The American Lawyer's annual report on the state of pro bono work in the nation's largest law firms is available in spreadsheet form through ALM Research Online for $250.00, or free to subscribers. Included for each firm, besides the score and rankings, are the total pro bono hours performed by each firm in the previous fiscal year, the total number of lawyers, the percentage of lawyers working in the U.S., the average number of pro bono hours per U.S. lawyer, and the percentage of lawyers with more than 20 hours of pro bono work. Pro bono information in the ALM Research database goes back to 1991.

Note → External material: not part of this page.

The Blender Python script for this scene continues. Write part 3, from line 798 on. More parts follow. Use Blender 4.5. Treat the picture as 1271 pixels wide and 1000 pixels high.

Other reports about the Pro Bono rankings included Carlyn Kolker’s review of what counts as pro bono work from The American Lawyer, and Bob Ambrogi’s piece for the Law.com Blog Network on the fact that pro bono is hard work. Kolker addressed the difficult questions – “Is free legal work always pro bono? May a firm fairly include in its pro bono hours exemplary work for which it is paid?” “These are questions The American Lawyer has been discussing more than usual this year,” Kolker writes. “As we sifted through pro bono data from participating Am Law 200 firms, we confronted a handful of examples that seemed to inhabit a gray zone-neither the snowy white of do-gooder work nor the basic black of for-profit endeavors.” Ambrogi writes that he was “struck by the fact that a firmwide commitment to pro bono is more than aspirational -- it is hard work. Firms devote much talk to developing strategic plans for building their fee-paying business. It seems that the firms that stand out in the pro bono arena have devoted the same kind of strategic thinking to serving the poor.”